What alternatives did you consider before choosing Johann Sebastian Punk as a name?

I have considered using my real name, but I thought the music I was making couldn’t represent my creative personality fully. Now I’m slightly getting tired of the Johann Sebastian Punk name, but I still think the moniker expresses quite well what my aims are: putting the Western music tradition codes together and making a collage of lost, trailblazing forces in argument with the retromaniac, conservative present.

You’ve got a huge concert lined up – what would be your dream venue?

The Royal Albert Hall, with that amazing pipe organ, may please my ego. Packed, please

Tell us about how you go about creating your music, from initial idea to completion. What equipment do you use?

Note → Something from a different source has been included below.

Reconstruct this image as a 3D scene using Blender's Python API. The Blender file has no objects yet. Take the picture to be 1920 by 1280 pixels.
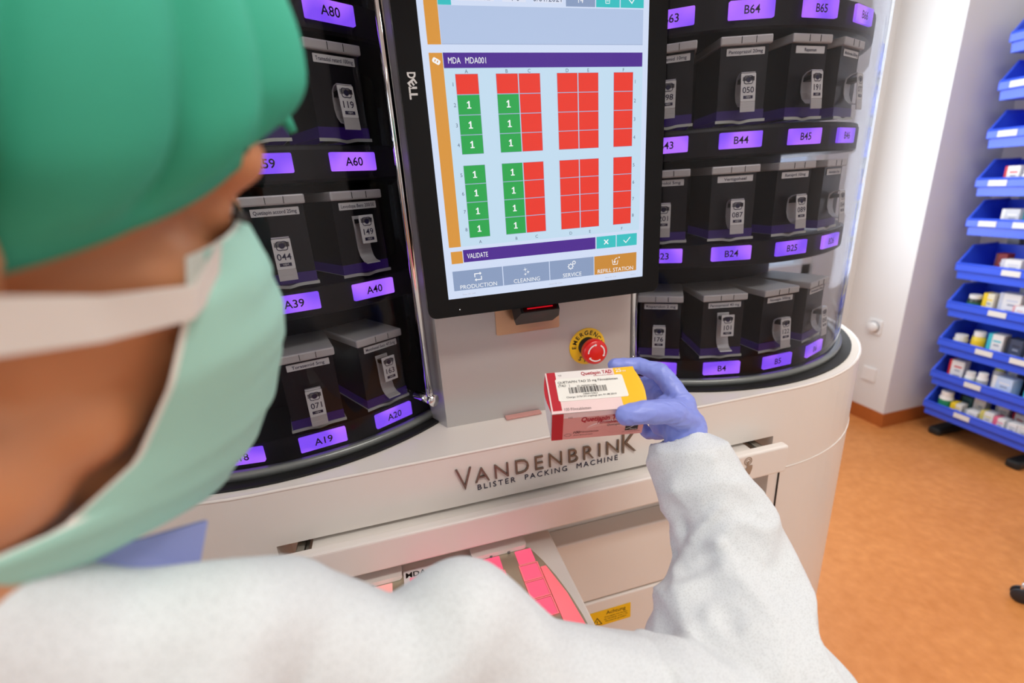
import bpy, bmesh, math, random
from mathutils import Vector, Matrix, noise
random.seed(7)
PI=math.pi
SC=bpy.context.scene
COL=SC.collection
CZ=1.5                                   # camera height above the floor
def V(*a): return Vector(a)

# ---------------------------------------------------------------- camera
YAW,PITCH,ROLL,FPX=math.radians(13.863),math.radians(18.465),math.radians(-3.8395),875.63
FW=V(math.sin(YAW)*math.cos(PITCH),math.cos(YAW)*math.cos(PITCH),-math.sin(PITCH))
_r0=V(math.cos(YAW),-math.sin(YAW),0); _u0=_r0.cross(FW)
RT=_r0*math.cos(ROLL)+_u0*math.sin(ROLL); UP=_u0*math.cos(ROLL)-_r0*math.sin(ROLL)
cam_d=bpy.data.cameras.new('camera'); cam=bpy.data.objects.new('camera',cam_d); COL.objects.link(cam)
M=Matrix((( RT.x,UP.x,-FW.x,0),(RT.y,UP.y,-FW.y,0),(RT.z,UP.z,-FW.z,CZ),(0,0,0,1)))
cam.matrix_world=M
cam_d.sensor_width=36; cam_d.sensor_fit='HORIZONTAL'; cam_d.lens=FPX*36/1920
cam_d.clip_start=0.01; cam_d.clip_end=60
cam_d.dof.use_dof=True; cam_d.dof.focus_distance=0.62; cam_d.dof.aperture_fstop=3.2
SC.camera=cam
SC.view_settings.view_transform='Standard'; SC.view_settings.look='None'
SC.view_settings.exposure=0; SC.view_settings.gamma=1
SC.cycles.use_denoising=True; SC.cycles.max_bounces=10; SC.cycles.transparent_max_bounces=16
SC.cycles.sample_clamp_indirect=6
def at(px,py,d):
    """world point seen at a reference pixel, at depth d along the optical axis"""
    return (RT*((px-960)/FPX)-UP*((py-640)/FPX)+FW)*d+V(0,0,CZ)

# ---------------------------------------------------------------- materials
def lin(h):
    if isinstance(h,str):
        h=h.lstrip('#'); c=[int(h[i:i+2],16)/255 for i in(0,2,4)]
    else: c=[x/255 for x in h]
    return tuple((x/12.92 if x<=.04045 else ((x+.055)/1.055)**2.4) for x in c)+(1,)
MATS={}
def mat(name,color,rough=.5,metal=0,emit=None,es=1,spec=.5,var=0,vscale=30,bump=0,bscale=200,coat=0,trans=0,sss=0):
    if name in MATS: return MATS[name]
    m=bpy.data.materials.new(name); m.use_nodes=True; nt=m.node_tree; b=nt.nodes['Principled BSDF']
    c=lin(color); b.inputs['Base Color'].default_value=c
    b.inputs['Roughness'].default_value=rough; b.inputs['Metallic'].default_value=metal
    b.inputs['Specular IOR Level'].default_value=spec
    b.inputs['Coat Weight'].default_value=coat
    b.inputs['Transmission Weight'].default_value=trans
    if sss: b.inputs['Subsurface Weight'].default_value=sss; b.inputs['Subsurface Radius'].default_value=(.01,.004,.002); b.inputs['Subsurface Scale'].default_value=.5
    if emit: b.inputs['Emission Color'].default_value=lin(emit); b.inputs['Emission Strength'].default_value=es
    tc=nt.nodes.new('ShaderNodeTexCoord')
    nz=nt.nodes.new('ShaderNodeTexNoise'); nz.inputs['Scale'].default_value=vscale; nz.inputs['Detail'].default_value=5
    nt.links.new(tc.outputs['Object'],nz.inputs['Vector'])
    if var:
        mx=nt.nodes.new('ShaderNodeMix'); mx.data_type='RGBA'
        mx.inputs[6].default_value=tuple(x*(1-var) for x in c[:3])+(1,); mx.inputs[7].default_value=tuple(min(1,x*(1+var)) for x in c[:3])+(1,)
        nt.links.new(nz.outputs['Fac'],mx.inputs[0]); nt.links.new(mx.outputs[2],b.inputs['Base Color'])
    if bump:
        n2=nt.nodes.new('ShaderNodeTexNoise'); n2.inputs['Scale'].default_value=bscale; n2.inputs['Detail'].default_value=3
        nt.links.new(tc.outputs['Object'],n2.inputs['Vector'])
        bp=nt.nodes.new('ShaderNodeBump'); bp.inputs['Strength'].default_value=bump; bp.inputs['Distance'].default_value=.002
        nt.links.new(n2.outputs['Fac'],bp.inputs['Height']); nt.links.new(bp.outputs['Normal'],b.inputs['Normal'])
    MATS[name]=m; return m
def emat(name,color,es=1,rough=.08):
    return mat(name,'#050505',rough,emit=color,es=es)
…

There is not a standard process. My daemon knocks at my door and I always let him step in. Usually, music comes first. Then I approach my piano or my guitars to get the harmony out of the melody I’ve got in my mind. Then I record it digitally putting electric guitars (my Gibson Les Paul Back Lady or my Fender Telecaster Paisley), bass and drums. Then I write the arrangements for all the ancillary instruments. I start from string and brass sections, then I add synthesizers or tape keyboards (I love the sound opportunities given by Mellotron, Moog Modular, EMS Synthy AKS, Emulator II, Buchla Thunder, Fairlight CMI) and unconventional instruments. I’m totally enamoured of string instruments mostly coming from the Eastern Europe and Asian world: psaltery, dulcimer, zither, guqin, guzheng, swarmandal. Then I work on the sampling and on the manipulation of every single sound. Once I’m done, I call friends who can play instruments I’m not able to play (asking them not to play too well! I like to maintain a “punk” attitude) or borrow instruments I don’t have from here and there. As regards the lyrics, I start singing in fake English. I think every non-English person goes “Sgraw beesh, Tannin’ lish, Cockolees, Tandhum wizz” and then lay the real words upon the fake ones. Sometimes I keep them. No one in Italy would ever notice it.

Although you have used session musicians on your new album, have you considered forming a band rather than remaining as essentially a solo artist?

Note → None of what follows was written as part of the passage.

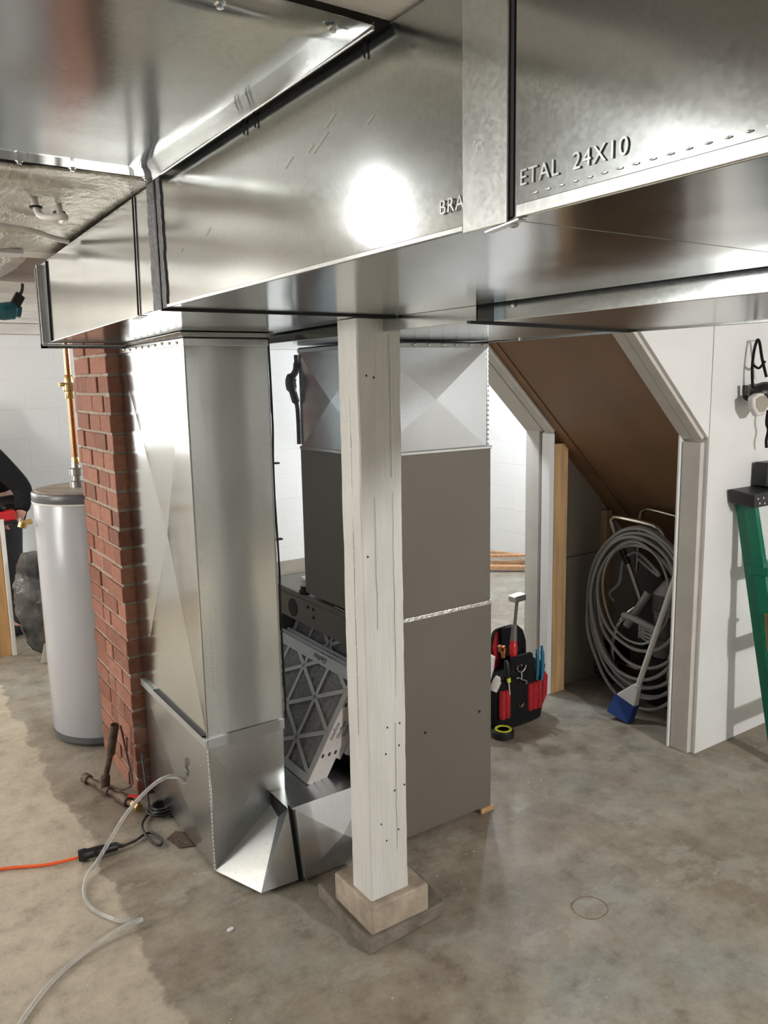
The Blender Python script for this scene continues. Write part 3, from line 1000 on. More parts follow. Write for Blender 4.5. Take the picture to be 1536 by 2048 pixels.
# ------------------------------------------------------------------ brick chimney
chim = thing('brick_chimney', 'red brick chimney column rising behind the drop duct at left', 'chimney', (0.96, 3.12, 0.0))
BX0, BX1, BY0, BY1 = 0.765, 1.17, 2.872, 3.356
obj('mortar_core', MB().box((BX0+0.006, BY0+0.006, 0.0), (BX1-0.006, BY1-0.006, 2.15)), 'mortar', chim)
bk = MB()
random.seed(21)
ch_ = 0.069
bl, bwid = 0.198, 0.095
def brick(mb, a, b):
    j = [random.uniform(-0.0016, 0.0016) for _ in range(6)]
    x0, y0, z0 = a[0]+j[0], a[1]+j[1], a[2]+j[2]
    x1, y1, z1 = b[0]+j[3], b[1]+j[4], b[2]+j[5]
    mb.box((x0, y0, z0), (x1, y1, z1))
for c in range(31):
    z0 = c*ch_+0.004
    z1 = z0+ch_-0.011
    if z1 > 2.15: break
    # face toward -x (long side, along y): header/stretcher mix like the photo
    seq = ([0.205, 0.10, 0.198] if c % 2 else [0.10, 0.198, 0.205]) if c < 12 else ([0.075, 0.15, 0.15, 0.128] if c % 2 else [0.13, 0.155, 0.15, 0.068])
    y = BY0
    first = True
    for l in seq:
        y1 = min(y+l, BY1)
        dx = random.choice([0, 0, 0, 0.004, -0.003])
        xs = BX0+dx
        brick(bk, (xs, y+(0 if first else 0.0045), z0), (xs+0.09, y1-0.0045, z1))
        first = False
        y = y1
        if y >= BY1-0.01: break
    # face toward -y
    x = BX0+0.095
    seq = [0.09, 0.20] if c % 2 else [0.20, 0.11]
    for l in seq:
        x1 = min(x+l, BX1)
        brick(bk, (x+0.004, BY0, z0), (x1-0.004, BY0+0.08, z1))
        x = x1
obj('brickwork', bk, 'brick', chim, 0.003, False, 2)

# ------------------------------------------------------------------ water heater
HC = (0.857, 3.604)
wh = thing('water_heater', 'tall pale grey cylindrical water heater beside the brick chimney', 'water heater', (HC[0], HC[1], 0))
obj('tank_jacket', MB().lathe([(0.237, 0.045), (0.24, 0.05), (0.24, 1.060), (0.238, 1.064)], (HC[0], HC[1], 0), seg=64), 'heater_white', wh, 0, True)
obj('base_ring', MB().lathe([(0.215, 0.0), (0.225, 0.004), (0.241, 0.022), (0.2415, 0.045), (0.2, 0.047)], (HC[0], HC[1], 0), seg=64), 'heater_cap', wh, 0, True)
obj('top_band', MB().lathe([(0.2425, 1.066), (0.244, 1.068), (0.244, 1.100), (0.240, 1.106), (0.225, 1.108)], (HC[0], HC[1], 0), seg=64), 'heater_cap', wh, 0, True)
obj('top_rim', MB().lathe([(0.2435, 1.060), (0.2455, 1.062), (0.2455, 1.067), (0.243, 1.068)], (HC[0], HC[1], 0), seg=64), 'white_plastic', wh, 0, True)
obj('lid', MB().lathe([(0.232, 1.106), (0.226, 1.112), (0.0, 1.116)], (HC[0], HC[1], 0), seg=64), 'heater_lid', wh, 0, True)
dv = MB().cyl((0.60, 3.60, 0.985), (0.565, 3.585, 0.985), 0.012).cyl((0.568, 3.586, 0.985), (0.560, 3.583, 0.965), 0.018)
RV = obj('relief_valve', dv, 'brass', wh, 0, True)
obj('valve_handle', MB().obox((0.556, 3.58, 0.987), (0.003, 0, 0), (0, 0.006, 0), (0, 0, 0.02)), 'white_plastic', RV, 0.001)
obj('nipple', MB().lathe([(0.030, 0), (0.030, 0.03), (0.022, 0.034), (0.022, 0.055), (0.030, 0.058), (0.030, 0.085), (0.018, 0.09), (0.016, 0.115)], (0.80, 3.60, 1.11), seg=14), 'steel', wh, 0, True)

# copper pipe
cp = thing('copper_pipe', 'vertical copper water pipe with lever valve rising from the water heater', 'pipe', (0.80, 3.60, 1.22))
obj('pipe', MB().tube([(0.801, 3.60, 1.215), (0.80, 3.60, 1.95)], 0.0135, 14, False), 'copper', cp, 0, True)
obj('solder_joint', MB().lathe([(0.0155, 0), (0.0165, 0.004), (0.0165, 0.035), (0.0145, 0.04)], (0.801, 3.60, 1.205), seg=14), 'brass', cp, 0, True)
BV = obj('ball_valve', MB().lathe([(0.017, -0.05), (0.019, -0.045), (0.019, -0.02), (0.026, -0.015), (0.027, 0.01), (0.019, 0.018), (0.018, 0.045), (0.015, 0.05)], (0.80, 3.60, 1.545), seg=14).cyl((0.80, 3.60, 1.555), (0.757, 3.585, 1.555), 0.008), 'brass', cp, 0, True)
obj('lever_handle', MB().prism([(0.812, 3.575, 1.57), (0.835, 3.575, 1.56), (0.842, 3.578, 1.44), (0.825, 3.578, 1.425), (0.812, 3.577, 1.44)], (0, 0.004, 0)), 'white_plastic', BV, 0.002)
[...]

I already do. Of course, I would love to go onstage with a chamber orchestra, lots of percussion, electronic devices, brass section and so forth. For now, I have to settle for my actual three-piece band. I used to have a five-person band but the low fees obligated me to downsize the personnel. We were a pure rock’n’roll squad, now it’s turned into a more technologic trio. Still, the show is intense and outrageous, thanks to my shameless, histrionic scene attitude. As the financial situation gets better, more musicians will join the band, and my personality will follow along, expanding itself.

Tell us about the inspiration and making of the videos which accompanies your tracks

My videoclips were all made by friends of mine. I have let them do what they thought was best, not to set limits to their idea of my creative world. Sometimes I was pretty happy with what they’ve done, sometimes I didn’t like the result at all, but I’ve never found fault with what they did. After all, I’m not a video-maker. I’m a music man: I give you the sounds, you give me the images.

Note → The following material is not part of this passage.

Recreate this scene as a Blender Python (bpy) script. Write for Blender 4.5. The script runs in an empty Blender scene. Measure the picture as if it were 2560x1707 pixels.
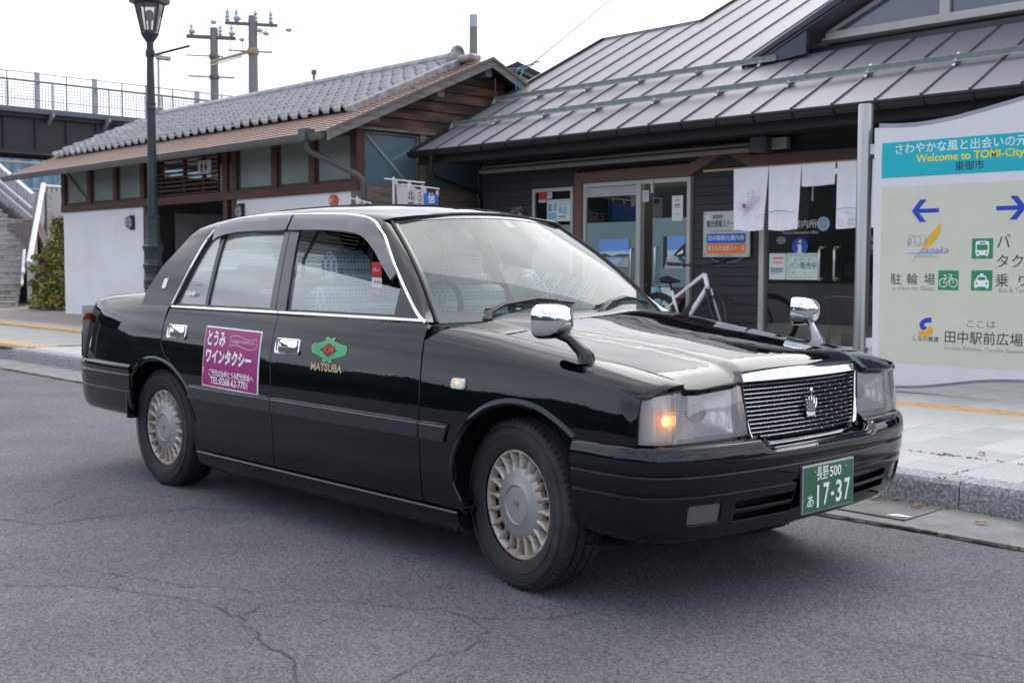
import bpy, bmesh, math, random
from mathutils import Vector, Matrix
from mathutils.geometry import delaunay_2d_cdt
random.seed(7)
R = math.radians
sc = bpy.context.scene
col = sc.collection

# ---------------------------------------------------------------- camera
CAM = Vector((3.0415, -3.7136, 1.1921))
YAW, PIT, ROL = 2.38028, -0.0643387, 0.0037041
fw = Vector((math.cos(PIT)*math.cos(YAW), math.cos(PIT)*math.sin(YAW), math.sin(PIT)))
rt = Vector((math.sin(YAW), -math.cos(YAW), 0)); up = rt.cross(fw)
rt2 = math.cos(ROL)*rt + math.sin(ROL)*up; up2 = rt2.cross(fw)
cd = bpy.data.cameras.new('camera'); cam = bpy.data.objects.new('camera', cd); col.objects.link(cam)
M = Matrix((( rt2.x, up2.x, -fw.x, CAM.x), (rt2.y, up2.y, -fw.y, CAM.y), (rt2.z, up2.z, -fw.z, CAM.z), (0,0,0,1)))
cam.matrix_world = M
cd.sensor_width = 36; cd.lens = 40.806; cd.clip_end = 3000; cd.clip_start = .05
cd.dof.use_dof = True; cd.dof.focus_distance = 4.9; cd.dof.aperture_fstop = 5.6
sc.camera = cam

# ---------------------------------------------------------------- light
w = bpy.data.worlds.new('World'); sc.world = w; w.use_nodes = True
nt = w.node_tree; nt.nodes.clear()
def nn(t, ty, **kw):
    n = t.nodes.new(ty)
    for k, v in kw.items():
        if k in n.inputs: n.inputs[k].default_value = v
        else: setattr(n, k, v)
    return n
SUN_EL = R(46)
out = nn(nt, 'ShaderNodeOutputWorld'); bg = nn(nt, 'ShaderNodeBackground'); bg.inputs['Strength'].default_value = .12
sky = nn(nt, 'ShaderNodeTexSky', sky_type='NISHITA', sun_disc=False, sun_elevation=SUN_EL, air_density=1.0, dust_density=3.0)
tc = nn(nt, 'ShaderNodeTexCoord')
mp = nn(nt, 'ShaderNodeMapping'); mp.inputs['Scale'].default_value = (1, 1, 2.6)
nt.links.new(tc.outputs['Generated'], mp.inputs['Vector'])
n1 = nn(nt, 'ShaderNodeTexNoise'); n1.inputs['Scale'].default_value = 2.2; n1.inputs['Detail'].default_value = 8; n1.inputs['Roughness'].default_value = .55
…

What would be your ultimate aim in the industry?

Let’s be serious: I’m not really that good at anything but making music. Tragically, I have very little time to spend on music making as I’m compelled to do regular, mediocre (always underpaid) jobs to pay the rent, the bills and the vices. My aim is to be in the industry, to live off music activities. I have a hulking mass of musical ideas. I could be a songwriter for other performers, I could be a soundtrack composer, I have both a pop music and a art music profile. Please allow me to do it, I’m not asking that much.

Is there anything you would like people to know about your current release?

It’s very hard to answer such question. There’s at least a million things I would like to tell the world about my music. For now, I would like people to know that this release has nothing to do with the records they may find around. It is conceived to be listened cautiously. It does not have a coherent “architecture”, but it’s full of surprises, hidden unpredictable solutions and it delivers emotions that can’t be felt with a summary listening. People should be aware of the fact they are approaching a piece of history that’s only looking for the recognition it deserves.